The buddies in question are played by Ryan Reynolds and Samuel L. Jackson, two stars who have branded their big-screen personalities to the point where it's almost impossible for either of them to do anything unexpected.
Reynolds can be smart in the glib way of characters created by snark-capable writers. Jackson does variations on the savvy, profanity-spewing killer who eventually reveals a moral foundation for his seemingly reprehensible actions.
Watching Reynolds and Jackson go through their standard motions provides most of the pleasure in The Hitman's Bodyguard, an action comedy that tries to blast its way through the brick wall of late summer indifference.
The title pretty much tells the story. Reynolds portrays Michael Bryce, a bodyguard whose A-list career shatters when he fails to protect an important client from assassination. Reduced to second-rate protection jobs, Michael basically hangs around waiting for the plot to arrive.
The story kicks in when Jackson's Darius Kincaid turns up. Imprisoned for being a hitman with hundreds of kills, the notorious Kincaid makes a bargain with Interpol. If he testifies against a vicious Belorussian dictator (Gary Oldman), the authorities will release Kinkaid's equally lethal wife (Salma Hayek) from the Amsterdam prison where she's being detained.
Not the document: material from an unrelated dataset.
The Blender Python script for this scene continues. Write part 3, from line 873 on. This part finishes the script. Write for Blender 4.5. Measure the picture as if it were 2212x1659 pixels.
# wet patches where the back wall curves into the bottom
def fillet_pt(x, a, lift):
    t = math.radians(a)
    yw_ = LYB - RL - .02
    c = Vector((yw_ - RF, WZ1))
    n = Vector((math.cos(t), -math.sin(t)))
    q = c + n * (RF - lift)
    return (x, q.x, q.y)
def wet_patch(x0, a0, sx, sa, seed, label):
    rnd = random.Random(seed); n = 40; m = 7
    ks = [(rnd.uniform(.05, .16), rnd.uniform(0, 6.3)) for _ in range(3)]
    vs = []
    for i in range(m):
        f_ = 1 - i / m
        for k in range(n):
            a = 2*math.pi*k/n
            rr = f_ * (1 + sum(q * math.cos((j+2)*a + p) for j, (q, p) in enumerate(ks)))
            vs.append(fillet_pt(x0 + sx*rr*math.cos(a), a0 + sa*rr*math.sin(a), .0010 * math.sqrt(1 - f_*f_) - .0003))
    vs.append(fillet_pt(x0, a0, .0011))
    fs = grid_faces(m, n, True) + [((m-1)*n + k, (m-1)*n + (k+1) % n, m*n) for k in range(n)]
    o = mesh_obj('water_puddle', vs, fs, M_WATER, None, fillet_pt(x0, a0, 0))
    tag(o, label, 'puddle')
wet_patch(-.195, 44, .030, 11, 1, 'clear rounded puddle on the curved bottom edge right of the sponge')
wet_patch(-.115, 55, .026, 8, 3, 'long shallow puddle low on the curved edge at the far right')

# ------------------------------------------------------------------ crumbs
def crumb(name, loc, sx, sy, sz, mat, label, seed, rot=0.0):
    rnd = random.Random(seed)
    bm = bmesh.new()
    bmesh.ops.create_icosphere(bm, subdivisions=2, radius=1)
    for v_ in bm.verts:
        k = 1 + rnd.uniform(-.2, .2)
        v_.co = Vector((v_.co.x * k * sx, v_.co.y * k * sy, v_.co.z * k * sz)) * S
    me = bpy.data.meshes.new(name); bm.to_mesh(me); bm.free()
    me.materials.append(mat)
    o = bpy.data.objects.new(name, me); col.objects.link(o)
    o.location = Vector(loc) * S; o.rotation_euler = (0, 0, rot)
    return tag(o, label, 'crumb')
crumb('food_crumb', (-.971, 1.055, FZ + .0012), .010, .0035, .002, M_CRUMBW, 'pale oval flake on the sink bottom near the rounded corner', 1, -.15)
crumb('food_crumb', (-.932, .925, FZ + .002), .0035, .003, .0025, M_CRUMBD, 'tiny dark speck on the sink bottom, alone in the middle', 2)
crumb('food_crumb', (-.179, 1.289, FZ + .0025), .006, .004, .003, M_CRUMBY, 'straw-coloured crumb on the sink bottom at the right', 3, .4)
At various points throughout, Hayek's Sonia is seen terrorizing her cellmate, exposing her cleavage, and trying to make up for limited screen time by contributing her own carload of profanity to the movie's "R" rating.
Elodie Yung plays Amelia Roussel, an Interpol agent, and Michael's former lover. She promises to help Michael regain his status as a high-priced bodyguard if he'll agree to escort Kincaid from prison to the Hague, where Oldman's character awaits trial for crimes against humanity.
You don't need to be a genius to know that the trip will leave many bodies strewn in its violent wake or that credibility takes an early hit.
After taking a bullet in his knee, Kincaid limps through action sequence after action sequence with the movie stopping for occasional flashbacks to explain how Kincaid met Hayak's character or how Michael developed a relationship with Yung's character.
Director Patrick Hughes (The Expendables 3) seems to buy into to the theory that all action should be edited into fragmented shards, and the incessant banter between Reynolds and Jackson provides little that would make Oscar Wilde envious.
There's not much else to say about this formula job, which never rises above genre mediocrity, but may satisfy those who find this sort of rampant destruction appealing.